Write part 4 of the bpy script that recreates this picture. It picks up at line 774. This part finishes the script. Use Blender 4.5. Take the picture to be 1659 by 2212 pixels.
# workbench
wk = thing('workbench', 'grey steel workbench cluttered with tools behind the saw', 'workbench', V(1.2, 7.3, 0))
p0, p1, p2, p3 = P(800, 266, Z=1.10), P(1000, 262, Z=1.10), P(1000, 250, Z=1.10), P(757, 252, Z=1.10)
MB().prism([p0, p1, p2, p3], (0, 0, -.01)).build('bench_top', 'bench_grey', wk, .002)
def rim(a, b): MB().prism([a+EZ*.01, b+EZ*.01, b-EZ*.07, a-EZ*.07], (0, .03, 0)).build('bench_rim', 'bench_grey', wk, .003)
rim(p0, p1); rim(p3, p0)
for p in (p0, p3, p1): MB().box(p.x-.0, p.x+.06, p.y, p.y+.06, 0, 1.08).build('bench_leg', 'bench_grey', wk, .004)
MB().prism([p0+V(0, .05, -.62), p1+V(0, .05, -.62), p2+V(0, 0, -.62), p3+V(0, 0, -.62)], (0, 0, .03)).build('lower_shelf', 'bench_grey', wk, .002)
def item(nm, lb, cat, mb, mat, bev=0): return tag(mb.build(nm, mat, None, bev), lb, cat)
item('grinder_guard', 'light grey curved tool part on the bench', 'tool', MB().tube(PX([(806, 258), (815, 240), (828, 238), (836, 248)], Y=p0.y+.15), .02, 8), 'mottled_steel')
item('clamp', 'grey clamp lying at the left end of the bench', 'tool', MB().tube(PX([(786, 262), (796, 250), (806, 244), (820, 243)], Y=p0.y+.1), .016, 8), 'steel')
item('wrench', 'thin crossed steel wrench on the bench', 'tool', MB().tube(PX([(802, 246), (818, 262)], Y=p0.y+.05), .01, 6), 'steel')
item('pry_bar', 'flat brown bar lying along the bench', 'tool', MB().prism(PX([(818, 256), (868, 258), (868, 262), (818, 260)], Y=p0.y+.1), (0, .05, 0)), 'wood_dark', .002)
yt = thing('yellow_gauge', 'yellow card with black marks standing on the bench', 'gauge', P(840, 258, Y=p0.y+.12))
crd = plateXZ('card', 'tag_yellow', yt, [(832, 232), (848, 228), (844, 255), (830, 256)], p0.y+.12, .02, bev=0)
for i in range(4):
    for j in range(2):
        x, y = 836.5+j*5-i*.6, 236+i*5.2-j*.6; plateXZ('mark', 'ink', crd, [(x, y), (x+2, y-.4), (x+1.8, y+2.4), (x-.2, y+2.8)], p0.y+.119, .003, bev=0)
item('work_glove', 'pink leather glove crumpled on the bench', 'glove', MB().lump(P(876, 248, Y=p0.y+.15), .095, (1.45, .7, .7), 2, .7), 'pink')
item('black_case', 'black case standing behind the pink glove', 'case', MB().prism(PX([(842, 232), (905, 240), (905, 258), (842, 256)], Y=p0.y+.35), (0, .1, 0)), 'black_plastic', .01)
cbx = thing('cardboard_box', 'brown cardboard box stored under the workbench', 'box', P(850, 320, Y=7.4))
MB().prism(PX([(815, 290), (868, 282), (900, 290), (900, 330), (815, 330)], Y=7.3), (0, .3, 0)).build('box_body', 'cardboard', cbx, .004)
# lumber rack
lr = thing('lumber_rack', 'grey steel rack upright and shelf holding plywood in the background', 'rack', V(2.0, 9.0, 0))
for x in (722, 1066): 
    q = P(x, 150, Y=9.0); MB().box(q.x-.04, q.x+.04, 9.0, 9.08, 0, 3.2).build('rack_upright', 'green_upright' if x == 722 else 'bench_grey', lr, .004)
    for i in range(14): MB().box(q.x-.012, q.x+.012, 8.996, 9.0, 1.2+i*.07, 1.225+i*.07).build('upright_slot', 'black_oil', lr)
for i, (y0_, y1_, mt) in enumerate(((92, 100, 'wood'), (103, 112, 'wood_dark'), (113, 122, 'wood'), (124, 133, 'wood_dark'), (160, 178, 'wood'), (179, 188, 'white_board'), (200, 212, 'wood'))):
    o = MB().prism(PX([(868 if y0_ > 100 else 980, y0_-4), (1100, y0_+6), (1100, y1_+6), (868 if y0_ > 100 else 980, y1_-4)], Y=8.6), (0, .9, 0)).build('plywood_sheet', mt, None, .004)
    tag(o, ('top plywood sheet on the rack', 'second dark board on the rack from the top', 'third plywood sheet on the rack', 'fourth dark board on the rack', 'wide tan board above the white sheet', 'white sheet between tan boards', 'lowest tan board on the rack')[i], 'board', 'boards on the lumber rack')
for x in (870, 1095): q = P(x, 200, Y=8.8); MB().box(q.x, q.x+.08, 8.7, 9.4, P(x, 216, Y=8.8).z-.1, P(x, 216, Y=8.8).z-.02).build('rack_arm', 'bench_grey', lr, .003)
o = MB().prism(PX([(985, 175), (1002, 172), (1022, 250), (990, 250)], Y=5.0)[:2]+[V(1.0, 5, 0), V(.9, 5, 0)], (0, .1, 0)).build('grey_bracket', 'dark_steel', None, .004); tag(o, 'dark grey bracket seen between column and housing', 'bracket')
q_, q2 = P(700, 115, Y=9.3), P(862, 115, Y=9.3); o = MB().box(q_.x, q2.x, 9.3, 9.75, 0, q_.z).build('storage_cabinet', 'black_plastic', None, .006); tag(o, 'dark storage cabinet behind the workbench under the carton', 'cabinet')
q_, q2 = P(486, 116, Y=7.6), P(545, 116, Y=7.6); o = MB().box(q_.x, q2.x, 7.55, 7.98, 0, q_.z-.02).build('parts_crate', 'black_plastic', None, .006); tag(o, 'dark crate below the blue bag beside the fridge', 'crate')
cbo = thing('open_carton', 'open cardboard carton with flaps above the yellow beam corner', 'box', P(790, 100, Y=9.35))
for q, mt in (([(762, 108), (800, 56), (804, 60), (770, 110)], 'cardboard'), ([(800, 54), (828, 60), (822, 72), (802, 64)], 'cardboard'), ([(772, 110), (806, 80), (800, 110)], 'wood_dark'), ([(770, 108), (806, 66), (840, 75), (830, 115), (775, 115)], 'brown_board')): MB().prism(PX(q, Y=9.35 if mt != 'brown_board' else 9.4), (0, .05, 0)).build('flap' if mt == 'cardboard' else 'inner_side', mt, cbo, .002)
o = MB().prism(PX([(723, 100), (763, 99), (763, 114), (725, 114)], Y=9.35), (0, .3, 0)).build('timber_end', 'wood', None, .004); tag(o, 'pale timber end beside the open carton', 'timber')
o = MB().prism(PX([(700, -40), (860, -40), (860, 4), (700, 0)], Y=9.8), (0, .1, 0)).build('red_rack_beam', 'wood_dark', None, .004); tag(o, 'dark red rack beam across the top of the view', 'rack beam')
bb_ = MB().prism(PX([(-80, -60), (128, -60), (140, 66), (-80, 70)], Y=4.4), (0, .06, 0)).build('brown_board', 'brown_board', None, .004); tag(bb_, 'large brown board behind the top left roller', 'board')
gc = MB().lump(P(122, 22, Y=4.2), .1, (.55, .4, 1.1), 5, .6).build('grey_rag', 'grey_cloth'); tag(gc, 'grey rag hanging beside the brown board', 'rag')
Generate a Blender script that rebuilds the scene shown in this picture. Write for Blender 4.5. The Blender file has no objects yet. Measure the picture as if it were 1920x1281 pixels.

----------

PROBLEM DESCRIPTION:
Extract all of the data exactly as written.

COMPLETE ANSWER:
Write part 4 of the bpy script that recreates this picture. It picks up at line 774. This part finishes the script. Use Blender 4.5. Take the picture to be 1659 by 2212 pixels.
# workbench
wk = thing('workbench', 'grey steel workbench cluttered with tools behind the saw', 'workbench', V(1.2, 7.3, 0))
p0, p1, p2, p3 = P(800, 266, Z=1.10), P(1000, 262, Z=1.10), P(1000, 250, Z=1.10), P(757, 252, Z=1.10)
MB().prism([p0, p1, p2, p3], (0, 0, -.01)).build('bench_top', 'bench_grey', wk, .002)
def rim(a, b): MB().prism([a+EZ*.01, b+EZ*.01, b-EZ*.07, a-EZ*.07], (0, .03, 0)).build('bench_rim', 'bench_grey', wk, .003)
rim(p0, p1); rim(p3, p0)
for p in (p0, p3, p1): MB().box(p.x-.0, p.x+.06, p.y, p.y+.06, 0, 1.08).build('bench_leg', 'bench_grey', wk, .004)
MB().prism([p0+V(0, .05, -.62), p1+V(0, .05, -.62), p2+V(0, 0, -.62), p3+V(0, 0, -.62)], (0, 0, .03)).build('lower_shelf', 'bench_grey', wk, .002)
def item(nm, lb, cat, mb, mat, bev=0): return tag(mb.build(nm, mat, None, bev), lb, cat)
item('grinder_guard', 'light grey curved tool part on the bench', 'tool', MB().tube(PX([(806, 258), (815, 240), (828, 238), (836, 248)], Y=p0.y+.15), .02, 8), 'mottled_steel')
item('clamp', 'grey clamp lying at the left end of the bench', 'tool', MB().tube(PX([(786, 262), (796, 250), (806, 244), (820, 243)], Y=p0.y+.1), .016, 8), 'steel')
item('wrench', 'thin crossed steel wrench on the bench', 'tool', MB().tube(PX([(802, 246), (818, 262)], Y=p0.y+.05), .01, 6), 'steel')
item('pry_bar', 'flat brown bar lying along the bench', 'tool', MB().prism(PX([(818, 256), (868, 258), (868, 262), (818, 260)], Y=p0.y+.1), (0, .05, 0)), 'wood_dark', .002)
yt = thing('yellow_gauge', 'yellow card with black marks standing on the bench', 'gauge', P(840, 258, Y=p0.y+.12))
crd = plateXZ('card', 'tag_yellow', yt, [(832, 232), (848, 228), (844, 255), (830, 256)], p0.y+.12, .02, bev=0)
for i in range(4):
    for j in range(2):
        x, y = 836.5+j*5-i*.6, 236+i*5.2-j*.6; plateXZ('mark', 'ink', crd, [(x, y), (x+2, y-.4), (x+1.8, y+2.4), (x-.2, y+2.8)], p0.y+.119, .003, bev=0)
item('work_glove', 'pink leather glove crumpled on the bench', 'glove', MB().lump(P(876, 248, Y=p0.y+.15), .095, (1.45, .7, .7), 2, .7), 'pink')
item('black_case', 'black case standing behind the pink glove', 'case', MB().prism(PX([(842, 232), (905, 240), (905, 258), (842, 256)], Y=p0.y+.35), (0, .1, 0)), 'black_plastic', .01)
cbx = thing('cardboard_box', 'brown cardboard box stored under the workbench', 'box', P(850, 320, Y=7.4))
MB().prism(PX([(815, 290), (868, 282), (900, 290), (900, 330), (815, 330)], Y=7.3), (0, .3, 0)).build('box_body', 'cardboard', cbx, .004)
# lumber rack
lr = thing('lumber_rack', 'grey steel rack upright and shelf holding plywood in the background', 'rack', V(2.0, 9.0, 0))
for x in (722, 1066): 
    q = P(x, 150, Y=9.0); MB().box(q.x-.04, q.x+.04, 9.0, 9.08, 0, 3.2).build('rack_upright', 'green_upright' if x == 722 else 'bench_grey', lr, .004)
    for i in range(14): MB().box(q.x-.012, q.x+.012, 8.996, 9.0, 1.2+i*.07, 1.225+i*.07).build('upright_slot', 'black_oil', lr)
for i, (y0_, y1_, mt) in enumerate(((92, 100, 'wood'), (103, 112, 'wood_dark'), (113, 122, 'wood'), (124, 133, 'wood_dark'), (160, 178, 'wood'), (179, 188, 'white_board'), (200, 212, 'wood'))):
    o = MB().prism(PX([(868 if y0_ > 100 else 980, y0_-4), (1100, y0_+6), (1100, y1_+6), (868 if y0_ > 100 else 980, y1_-4)], Y=8.6), (0, .9, 0)).build('plywood_sheet', mt, None, .004)
    tag(o, ('top plywood sheet on the rack', 'second dark board on the rack from the top', 'third plywood sheet on the rack', 'fourth dark board on the rack', 'wide tan board above the white sheet', 'white sheet between tan boards', 'lowest tan board on the rack')[i], 'board', 'boards on the lumber rack')
for x in (870, 1095): q = P(x, 200, Y=8.8); MB().box(q.x, q.x+.08, 8.7, 9.4, P(x, 216, Y=8.8).z-.1, P(x, 216, Y=8.8).z-.02).build('rack_arm', 'bench_grey', lr, .003)
o = MB().prism(PX([(985, 175), (1002, 172), (1022, 250), (990, 250)], Y=5.0)[:2]+[V(1.0, 5, 0), V(.9, 5, 0)], (0, .1, 0)).build('grey_bracket', 'dark_steel', None, .004); tag(o, 'dark grey bracket seen between column and housing', 'bracket')
q_, q2 = P(700, 115, Y=9.3), P(862, 115, Y=9.3); o = MB().box(q_.x, q2.x, 9.3, 9.75, 0, q_.z).build('storage_cabinet', 'black_plastic', None, .006); tag(o, 'dark storage cabinet behind the workbench under the carton', 'cabinet')
q_, q2 = P(486, 116, Y=7.6), P(545, 116, Y=7.6); o = MB().box(q_.x, q2.x, 7.55, 7.98, 0, q_.z-.02).build('parts_crate', 'black_plastic', None, .006); tag(o, 'dark crate below the blue bag beside the fridge', 'crate')
cbo = thing('open_carton', 'open cardboard carton with flaps above the yellow beam corner', 'box', P(790, 100, Y=9.35))
for q, mt in (([(762, 108), (800, 56), (804, 60), (770, 110)], 'cardboard'), ([(800, 54), (828, 60), (822, 72), (802, 64)], 'cardboard'), ([(772, 110), (806, 80), (800, 110)], 'wood_dark'), ([(770, 108), (806, 66), (840, 75), (830, 115), (775, 115)], 'brown_board')): MB().prism(PX(q, Y=9.35 if mt != 'brown_board' else 9.4), (0, .05, 0)).build('flap' if mt == 'cardboard' else 'inner_side', mt, cbo, .002)
o = MB().prism(PX([(723, 100), (763, 99), (763, 114), (725, 114)], Y=9.35), (0, .3, 0)).build('timber_end', 'wood', None, .004); tag(o, 'pale timber end beside the open carton', 'timber')
o = MB().prism(PX([(700, -40), (860, -40), (860, 4), (700, 0)], Y=9.8), (0, .1, 0)).build('red_rack_beam', 'wood_dark', None, .004); tag(o, 'dark red rack beam across the top of the view', 'rack beam')
bb_ = MB().prism(PX([(-80, -60), (128, -60), (140, 66), (-80, 70)], Y=4.4), (0, .06, 0)).build('brown_board', 'brown_board', None, .004); tag(bb_, 'large brown board behind the top left roller', 'board')
gc = MB().lump(P(122, 22, Y=4.2), .1, (.55, .4, 1.1), 5, .6).build('grey_rag', 'grey_cloth'); tag(gc, 'grey rag hanging beside the brown board', 'rag')
Generate a Blender script that rebuilds the scene shown in this picture. Write for Blender 4.5. The Blender file has no objects yet. Measure the picture as if it were 1920x1281 pixels.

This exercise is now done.